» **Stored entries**
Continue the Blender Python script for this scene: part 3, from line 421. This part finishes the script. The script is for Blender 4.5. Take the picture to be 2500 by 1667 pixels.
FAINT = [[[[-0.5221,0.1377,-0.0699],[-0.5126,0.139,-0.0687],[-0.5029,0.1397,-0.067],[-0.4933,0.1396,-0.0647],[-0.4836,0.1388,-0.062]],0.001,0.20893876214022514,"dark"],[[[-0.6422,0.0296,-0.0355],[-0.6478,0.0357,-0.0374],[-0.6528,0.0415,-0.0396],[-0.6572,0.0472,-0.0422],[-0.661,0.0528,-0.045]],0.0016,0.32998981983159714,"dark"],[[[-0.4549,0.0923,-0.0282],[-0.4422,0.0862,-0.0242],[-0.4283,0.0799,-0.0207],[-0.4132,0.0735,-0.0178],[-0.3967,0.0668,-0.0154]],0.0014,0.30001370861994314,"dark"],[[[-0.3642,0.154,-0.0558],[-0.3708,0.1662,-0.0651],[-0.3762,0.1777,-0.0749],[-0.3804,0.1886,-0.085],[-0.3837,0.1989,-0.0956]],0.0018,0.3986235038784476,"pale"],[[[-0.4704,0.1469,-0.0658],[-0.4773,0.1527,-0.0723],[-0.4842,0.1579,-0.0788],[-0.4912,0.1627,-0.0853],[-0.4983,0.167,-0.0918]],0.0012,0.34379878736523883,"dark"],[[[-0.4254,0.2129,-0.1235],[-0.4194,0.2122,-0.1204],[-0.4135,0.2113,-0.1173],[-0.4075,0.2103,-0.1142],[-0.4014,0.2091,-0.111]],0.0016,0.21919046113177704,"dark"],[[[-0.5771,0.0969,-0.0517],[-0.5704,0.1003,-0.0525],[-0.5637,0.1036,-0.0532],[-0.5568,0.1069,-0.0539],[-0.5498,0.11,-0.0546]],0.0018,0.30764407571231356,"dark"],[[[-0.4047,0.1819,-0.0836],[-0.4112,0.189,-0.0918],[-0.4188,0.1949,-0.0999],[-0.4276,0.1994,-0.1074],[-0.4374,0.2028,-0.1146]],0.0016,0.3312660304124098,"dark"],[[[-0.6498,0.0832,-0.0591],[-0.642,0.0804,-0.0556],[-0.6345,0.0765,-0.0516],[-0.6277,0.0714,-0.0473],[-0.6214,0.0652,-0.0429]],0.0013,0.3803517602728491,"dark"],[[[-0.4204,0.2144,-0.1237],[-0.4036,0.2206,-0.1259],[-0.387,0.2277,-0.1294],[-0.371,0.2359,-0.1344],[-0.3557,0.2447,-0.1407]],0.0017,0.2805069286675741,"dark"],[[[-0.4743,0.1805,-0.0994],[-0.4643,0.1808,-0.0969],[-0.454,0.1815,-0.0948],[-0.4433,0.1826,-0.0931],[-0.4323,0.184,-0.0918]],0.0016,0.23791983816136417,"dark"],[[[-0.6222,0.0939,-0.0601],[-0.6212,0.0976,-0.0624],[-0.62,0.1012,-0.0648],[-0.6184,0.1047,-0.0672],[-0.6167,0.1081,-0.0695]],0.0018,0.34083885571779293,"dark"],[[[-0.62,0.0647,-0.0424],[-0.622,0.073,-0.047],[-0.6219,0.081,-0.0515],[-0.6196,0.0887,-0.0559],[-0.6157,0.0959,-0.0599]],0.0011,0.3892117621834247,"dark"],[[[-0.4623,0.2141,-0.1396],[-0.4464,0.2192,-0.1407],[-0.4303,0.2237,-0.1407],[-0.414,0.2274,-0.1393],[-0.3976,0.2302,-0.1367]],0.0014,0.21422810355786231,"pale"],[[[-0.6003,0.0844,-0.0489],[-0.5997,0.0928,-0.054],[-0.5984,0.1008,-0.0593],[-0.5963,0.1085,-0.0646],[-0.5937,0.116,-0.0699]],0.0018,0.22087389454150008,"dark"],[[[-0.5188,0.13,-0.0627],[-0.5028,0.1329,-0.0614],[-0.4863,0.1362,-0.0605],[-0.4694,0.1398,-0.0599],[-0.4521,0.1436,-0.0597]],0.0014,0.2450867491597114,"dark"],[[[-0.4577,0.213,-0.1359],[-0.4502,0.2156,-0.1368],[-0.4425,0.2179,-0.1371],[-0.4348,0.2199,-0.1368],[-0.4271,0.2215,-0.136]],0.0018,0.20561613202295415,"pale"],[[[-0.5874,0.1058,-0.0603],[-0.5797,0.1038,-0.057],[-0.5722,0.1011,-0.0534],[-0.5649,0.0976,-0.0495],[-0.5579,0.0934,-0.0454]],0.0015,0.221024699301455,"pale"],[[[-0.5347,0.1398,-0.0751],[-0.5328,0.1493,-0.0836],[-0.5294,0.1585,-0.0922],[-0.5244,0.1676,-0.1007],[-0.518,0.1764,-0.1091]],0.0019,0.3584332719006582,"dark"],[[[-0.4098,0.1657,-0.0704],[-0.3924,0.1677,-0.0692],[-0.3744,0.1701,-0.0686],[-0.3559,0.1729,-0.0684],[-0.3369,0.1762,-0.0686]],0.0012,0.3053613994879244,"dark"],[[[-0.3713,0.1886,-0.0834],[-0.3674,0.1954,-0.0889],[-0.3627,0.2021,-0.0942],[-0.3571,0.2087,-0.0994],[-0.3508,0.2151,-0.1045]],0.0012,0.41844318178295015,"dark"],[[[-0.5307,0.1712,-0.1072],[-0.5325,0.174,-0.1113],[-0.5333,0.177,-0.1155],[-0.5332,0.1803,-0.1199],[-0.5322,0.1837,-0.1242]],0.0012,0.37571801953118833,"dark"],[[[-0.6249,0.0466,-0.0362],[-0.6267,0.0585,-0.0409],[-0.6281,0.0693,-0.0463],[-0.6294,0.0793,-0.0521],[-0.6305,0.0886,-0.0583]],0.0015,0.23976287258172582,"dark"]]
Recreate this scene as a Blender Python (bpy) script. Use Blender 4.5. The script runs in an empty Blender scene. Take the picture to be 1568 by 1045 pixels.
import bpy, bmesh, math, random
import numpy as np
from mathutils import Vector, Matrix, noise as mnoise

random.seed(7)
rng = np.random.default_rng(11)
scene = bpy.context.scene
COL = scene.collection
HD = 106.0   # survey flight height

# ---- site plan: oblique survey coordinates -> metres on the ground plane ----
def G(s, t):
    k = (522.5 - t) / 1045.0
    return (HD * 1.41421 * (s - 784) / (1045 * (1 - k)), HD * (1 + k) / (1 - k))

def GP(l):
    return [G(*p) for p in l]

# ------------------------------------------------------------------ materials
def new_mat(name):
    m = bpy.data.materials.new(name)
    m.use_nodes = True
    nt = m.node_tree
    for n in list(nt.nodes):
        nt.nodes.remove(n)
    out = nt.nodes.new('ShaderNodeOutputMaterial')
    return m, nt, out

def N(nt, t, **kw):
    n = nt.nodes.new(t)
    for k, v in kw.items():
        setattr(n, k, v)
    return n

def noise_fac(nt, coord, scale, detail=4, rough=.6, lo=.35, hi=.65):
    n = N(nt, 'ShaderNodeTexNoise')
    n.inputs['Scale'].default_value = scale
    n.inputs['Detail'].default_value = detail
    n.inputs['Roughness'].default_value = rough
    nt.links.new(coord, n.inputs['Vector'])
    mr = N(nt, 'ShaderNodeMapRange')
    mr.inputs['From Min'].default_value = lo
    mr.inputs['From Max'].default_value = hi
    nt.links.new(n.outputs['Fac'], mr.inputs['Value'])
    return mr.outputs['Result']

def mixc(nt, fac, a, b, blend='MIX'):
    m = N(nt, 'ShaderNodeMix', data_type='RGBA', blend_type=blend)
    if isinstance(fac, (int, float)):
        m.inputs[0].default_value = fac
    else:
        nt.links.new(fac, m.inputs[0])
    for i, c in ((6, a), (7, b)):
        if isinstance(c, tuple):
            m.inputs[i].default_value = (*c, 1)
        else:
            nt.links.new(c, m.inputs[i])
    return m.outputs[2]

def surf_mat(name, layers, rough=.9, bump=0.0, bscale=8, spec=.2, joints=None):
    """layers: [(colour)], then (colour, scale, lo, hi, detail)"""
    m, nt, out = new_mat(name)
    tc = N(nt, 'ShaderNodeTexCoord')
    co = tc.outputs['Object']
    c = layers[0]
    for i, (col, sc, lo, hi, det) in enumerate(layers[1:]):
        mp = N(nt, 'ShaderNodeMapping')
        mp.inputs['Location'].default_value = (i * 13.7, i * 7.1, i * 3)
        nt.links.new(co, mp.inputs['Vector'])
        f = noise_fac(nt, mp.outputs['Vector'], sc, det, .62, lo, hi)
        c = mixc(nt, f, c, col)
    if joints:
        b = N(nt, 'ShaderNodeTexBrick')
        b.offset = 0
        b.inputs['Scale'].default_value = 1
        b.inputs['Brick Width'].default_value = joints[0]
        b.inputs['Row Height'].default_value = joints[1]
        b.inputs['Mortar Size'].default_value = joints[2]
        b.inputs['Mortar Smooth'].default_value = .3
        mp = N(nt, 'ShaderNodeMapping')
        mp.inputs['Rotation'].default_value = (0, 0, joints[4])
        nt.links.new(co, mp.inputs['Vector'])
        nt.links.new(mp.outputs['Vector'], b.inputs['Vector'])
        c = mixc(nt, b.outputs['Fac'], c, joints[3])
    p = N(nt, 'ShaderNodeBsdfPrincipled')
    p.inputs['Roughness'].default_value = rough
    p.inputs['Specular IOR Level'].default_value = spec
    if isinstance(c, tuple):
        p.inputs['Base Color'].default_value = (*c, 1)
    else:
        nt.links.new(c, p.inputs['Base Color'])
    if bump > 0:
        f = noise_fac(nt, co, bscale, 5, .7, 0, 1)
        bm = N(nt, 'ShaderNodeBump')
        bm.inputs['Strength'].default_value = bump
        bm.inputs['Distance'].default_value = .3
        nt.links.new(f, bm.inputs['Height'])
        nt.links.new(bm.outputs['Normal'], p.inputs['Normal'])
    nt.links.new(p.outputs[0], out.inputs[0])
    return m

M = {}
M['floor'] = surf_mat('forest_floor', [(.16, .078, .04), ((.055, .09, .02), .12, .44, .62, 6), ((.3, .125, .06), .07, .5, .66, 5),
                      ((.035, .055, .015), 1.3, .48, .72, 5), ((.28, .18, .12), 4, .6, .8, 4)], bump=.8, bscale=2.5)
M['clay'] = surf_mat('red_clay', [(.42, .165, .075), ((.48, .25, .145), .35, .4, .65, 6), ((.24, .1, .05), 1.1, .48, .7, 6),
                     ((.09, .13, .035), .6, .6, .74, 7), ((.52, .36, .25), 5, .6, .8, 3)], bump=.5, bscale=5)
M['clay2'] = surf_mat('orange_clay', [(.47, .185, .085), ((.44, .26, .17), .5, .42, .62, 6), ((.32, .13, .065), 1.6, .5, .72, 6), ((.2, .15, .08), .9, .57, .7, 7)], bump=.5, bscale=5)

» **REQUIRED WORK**
The lines above from the one containing "Recreate this scene" through the one containing "survey flight height" are to be set down exactly, and no others.

» **CORRECT RESULT**
Recreate this scene as a Blender Python (bpy) script. Use Blender 4.5. The script runs in an empty Blender scene. Take the picture to be 1568 by 1045 pixels.
import bpy, bmesh, math, random
import numpy as np
from mathutils import Vector, Matrix, noise as mnoise

random.seed(7)
rng = np.random.default_rng(11)
scene = bpy.context.scene
COL = scene.collection
HD = 106.0   # survey flight height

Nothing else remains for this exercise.